The town hall has a fantastic clock tower. I missed the hour, and so didn't get to see the figures move, but figured I could try again on the way back to the station.
The crow condos are filling up for the season.
I know there's a hiking path starting out from Aigueperse; I've read about it in a book I left at home, and it's just out of the area covered by the book I bought in Gannat the previous day. Keeping an eye out for the yellow trail marks pays off eventually, and off I go on the 10km circuit. There's a castle mentioned on roadsigns around - I hope the trail goes there.
It starts off crossing farmland. The wheat is coming up. I'm not sure the corn is in the ground yet.
It isn't the weekend or a holiday, but plenty of people are out walking this trail. At one point, an old woman with a cane is being coaxed along by a younger woman. They seemed to be going visiting, not taking a hike for the heck of it. This couple in the photo I trailed for almost an hour. They walked as fast as I did, but kept stopping to talk, or call their dog. Just after I passed them they turned around.
There is a castle. We haven't been going straight toward it, and every time we turn squarely away I say to myself if we don't turn back soon I'll just make my own way on available tracks. This seems to be a big loop around it - I hope there's a visit eventually.
More tree portraits. I'm going to put an album together some day. Really.
Closer!
And here we are. I realize I've been here before. That's the Taxol tree!

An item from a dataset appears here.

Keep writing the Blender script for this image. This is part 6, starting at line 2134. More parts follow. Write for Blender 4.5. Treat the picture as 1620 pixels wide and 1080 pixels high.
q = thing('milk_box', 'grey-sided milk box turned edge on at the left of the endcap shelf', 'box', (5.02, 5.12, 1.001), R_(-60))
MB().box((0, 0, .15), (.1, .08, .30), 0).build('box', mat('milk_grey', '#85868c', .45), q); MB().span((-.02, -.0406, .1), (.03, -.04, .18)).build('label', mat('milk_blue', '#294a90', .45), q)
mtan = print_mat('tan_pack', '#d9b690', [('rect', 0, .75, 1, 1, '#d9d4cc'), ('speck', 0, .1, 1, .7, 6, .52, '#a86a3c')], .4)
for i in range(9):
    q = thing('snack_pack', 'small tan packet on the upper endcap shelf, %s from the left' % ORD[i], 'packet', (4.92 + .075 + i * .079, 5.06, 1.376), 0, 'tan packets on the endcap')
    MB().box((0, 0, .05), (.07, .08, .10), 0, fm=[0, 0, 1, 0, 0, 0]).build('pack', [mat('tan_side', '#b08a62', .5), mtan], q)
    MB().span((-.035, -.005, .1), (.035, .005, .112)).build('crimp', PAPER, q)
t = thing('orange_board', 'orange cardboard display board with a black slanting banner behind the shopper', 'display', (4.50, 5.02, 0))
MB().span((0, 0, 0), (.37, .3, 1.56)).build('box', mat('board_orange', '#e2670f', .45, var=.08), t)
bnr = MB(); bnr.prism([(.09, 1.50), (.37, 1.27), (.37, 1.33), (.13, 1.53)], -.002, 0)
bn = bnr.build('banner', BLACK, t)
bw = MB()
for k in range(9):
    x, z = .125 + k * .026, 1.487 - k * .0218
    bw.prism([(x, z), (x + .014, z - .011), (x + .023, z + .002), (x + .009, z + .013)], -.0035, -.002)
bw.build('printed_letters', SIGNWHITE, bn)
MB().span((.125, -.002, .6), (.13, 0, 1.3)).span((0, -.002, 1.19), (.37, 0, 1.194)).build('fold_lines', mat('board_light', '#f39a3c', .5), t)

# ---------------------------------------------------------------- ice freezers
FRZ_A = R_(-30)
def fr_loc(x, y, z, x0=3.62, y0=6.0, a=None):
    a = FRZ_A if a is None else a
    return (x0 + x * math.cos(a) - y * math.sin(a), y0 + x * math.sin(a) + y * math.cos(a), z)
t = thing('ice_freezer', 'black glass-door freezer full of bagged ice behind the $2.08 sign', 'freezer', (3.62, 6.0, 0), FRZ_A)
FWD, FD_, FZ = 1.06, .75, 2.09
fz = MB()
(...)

Olivier brought me here years ago (in a car, of course), and we visited the visitable part of the castle (closed today - it's only March, after all), and he told me all about this yew tree being the local source of taxol when that chemotherapy molecule had just been discovered.
After the castle, the trail goes more or less straight down a wooded slope back to town. Going the other way around you'd be there in just half an hour!
The last bit of trail back to town.

Then back to the station for the 6 o'clock train. Time to head home. The cats are hungry!